New gang exit programme for immigrants proposed

Current strategy is too focused on biker gangs, SF argues

Gang members from the immigrant community need their own programme to help them start new lives without crime, argue coalition partners Socialistisk Folkeparti (SF).

The party's legal spokesperson, Karina Lorentzen Dehnhardt, argues that the existing gang exit programmes are geared too much towards the biker gang community.

“We have overlooked the fact that the current strategy is not as successful with non-ethnic Danes,” Dehnhardt told Berlingske newspaper. “If we want them to leave gangs, we need something different. We need to develop a more nuanced idea about what these exit programmes should consist of.”

In an editorial in Berlingske, she proposes increasing the support and guidance for the parents of gang members, establishing businesses whose sole purpose is to employ immigrants who want to leave the gang community, and supplying former gang members with training and education to improve their skills and abilities.

Dehnhardt explains that a central aspect of the current exit programmes is relocating gang members whose lives are at risk after leaving their gang.

“But young gang members need their neighbourhood and might experience that their best friends have been caught up in the gang community," she said. "Moving them to another council is not a solution.”

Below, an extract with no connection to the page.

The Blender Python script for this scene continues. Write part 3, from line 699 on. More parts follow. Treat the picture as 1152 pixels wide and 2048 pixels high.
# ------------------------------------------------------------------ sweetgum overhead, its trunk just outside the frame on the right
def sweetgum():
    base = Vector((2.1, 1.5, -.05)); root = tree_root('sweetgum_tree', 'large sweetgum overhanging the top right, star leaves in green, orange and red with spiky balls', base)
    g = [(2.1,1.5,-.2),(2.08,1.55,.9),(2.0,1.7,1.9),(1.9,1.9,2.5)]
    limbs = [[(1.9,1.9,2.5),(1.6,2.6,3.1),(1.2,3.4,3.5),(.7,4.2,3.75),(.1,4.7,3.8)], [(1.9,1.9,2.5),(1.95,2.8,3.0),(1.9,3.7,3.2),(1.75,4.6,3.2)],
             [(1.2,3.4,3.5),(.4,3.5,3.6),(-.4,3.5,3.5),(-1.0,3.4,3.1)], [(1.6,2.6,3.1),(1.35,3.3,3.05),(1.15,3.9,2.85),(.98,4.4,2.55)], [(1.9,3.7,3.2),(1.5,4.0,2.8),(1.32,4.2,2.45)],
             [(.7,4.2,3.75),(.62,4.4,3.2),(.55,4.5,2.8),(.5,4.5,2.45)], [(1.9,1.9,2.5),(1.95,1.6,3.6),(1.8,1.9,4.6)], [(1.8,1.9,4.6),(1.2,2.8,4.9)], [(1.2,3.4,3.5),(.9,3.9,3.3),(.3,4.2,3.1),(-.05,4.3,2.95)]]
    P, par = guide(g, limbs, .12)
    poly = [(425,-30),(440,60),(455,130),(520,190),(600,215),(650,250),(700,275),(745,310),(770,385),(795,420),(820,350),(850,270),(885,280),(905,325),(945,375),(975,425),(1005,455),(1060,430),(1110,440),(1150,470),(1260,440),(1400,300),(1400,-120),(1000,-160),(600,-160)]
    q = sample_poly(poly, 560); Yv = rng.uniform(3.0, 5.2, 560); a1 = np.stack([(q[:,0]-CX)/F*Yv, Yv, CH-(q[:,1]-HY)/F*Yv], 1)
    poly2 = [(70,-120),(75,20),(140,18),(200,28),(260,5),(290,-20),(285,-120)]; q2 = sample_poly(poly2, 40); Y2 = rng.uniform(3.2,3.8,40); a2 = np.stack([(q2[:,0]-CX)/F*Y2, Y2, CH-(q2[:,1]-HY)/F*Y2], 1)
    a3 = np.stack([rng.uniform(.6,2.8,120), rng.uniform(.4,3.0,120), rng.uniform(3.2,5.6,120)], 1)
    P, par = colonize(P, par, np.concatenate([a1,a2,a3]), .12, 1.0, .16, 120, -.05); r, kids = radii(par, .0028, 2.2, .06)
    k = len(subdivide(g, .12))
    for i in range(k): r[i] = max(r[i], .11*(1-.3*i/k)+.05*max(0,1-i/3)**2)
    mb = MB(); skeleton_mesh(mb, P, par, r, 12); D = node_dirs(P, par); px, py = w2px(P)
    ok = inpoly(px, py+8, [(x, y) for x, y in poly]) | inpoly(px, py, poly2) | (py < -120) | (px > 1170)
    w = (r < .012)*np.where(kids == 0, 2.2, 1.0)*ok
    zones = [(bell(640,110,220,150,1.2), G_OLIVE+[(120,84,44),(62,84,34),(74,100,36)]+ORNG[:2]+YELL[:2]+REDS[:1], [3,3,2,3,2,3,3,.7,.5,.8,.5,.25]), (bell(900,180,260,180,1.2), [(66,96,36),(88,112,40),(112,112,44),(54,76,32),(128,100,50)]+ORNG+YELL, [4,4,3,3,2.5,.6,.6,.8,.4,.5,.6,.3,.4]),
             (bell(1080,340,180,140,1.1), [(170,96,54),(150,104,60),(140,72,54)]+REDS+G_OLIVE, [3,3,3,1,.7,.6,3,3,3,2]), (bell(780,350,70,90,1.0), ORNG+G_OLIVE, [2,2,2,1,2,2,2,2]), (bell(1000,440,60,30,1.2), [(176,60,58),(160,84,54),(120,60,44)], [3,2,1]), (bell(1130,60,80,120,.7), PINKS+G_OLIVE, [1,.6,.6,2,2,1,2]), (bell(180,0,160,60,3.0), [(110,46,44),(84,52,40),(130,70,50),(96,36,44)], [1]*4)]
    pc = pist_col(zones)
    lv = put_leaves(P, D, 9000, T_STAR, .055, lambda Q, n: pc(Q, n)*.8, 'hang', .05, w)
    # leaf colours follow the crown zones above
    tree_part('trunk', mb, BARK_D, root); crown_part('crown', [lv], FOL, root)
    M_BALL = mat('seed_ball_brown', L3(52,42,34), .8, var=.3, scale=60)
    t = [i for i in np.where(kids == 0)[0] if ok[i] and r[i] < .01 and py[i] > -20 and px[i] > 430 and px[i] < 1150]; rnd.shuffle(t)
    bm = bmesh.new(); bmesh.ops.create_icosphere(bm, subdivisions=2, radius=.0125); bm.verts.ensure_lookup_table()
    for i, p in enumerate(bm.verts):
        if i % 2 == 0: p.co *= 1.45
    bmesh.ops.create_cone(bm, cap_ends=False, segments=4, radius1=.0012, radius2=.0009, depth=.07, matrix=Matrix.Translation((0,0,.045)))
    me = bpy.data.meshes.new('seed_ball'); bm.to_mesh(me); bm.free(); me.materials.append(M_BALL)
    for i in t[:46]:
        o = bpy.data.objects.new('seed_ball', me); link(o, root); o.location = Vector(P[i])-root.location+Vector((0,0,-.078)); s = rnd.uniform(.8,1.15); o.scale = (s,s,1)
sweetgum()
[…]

The current gang exit programme has been criticised for being deployed prematurely two years ago and has resulted in only 20 gang members successfully using the programme to start new lives. The national police, Rigspolitiet, have 1,600 registered gang members.

Opposition parties Konservative and Dansk Folkeparti are both positive about Dehnhardt's suggestions.

“The council and police can already do a lot of what SF is proposing if they want, but it is up to the justice and social ministries to ensure that the gang strategies maintain momentum and constantly make councils aware of initiatives that are working in other councils,” Konservative's legal spokesperson, Tom Behnke, told Berlingske.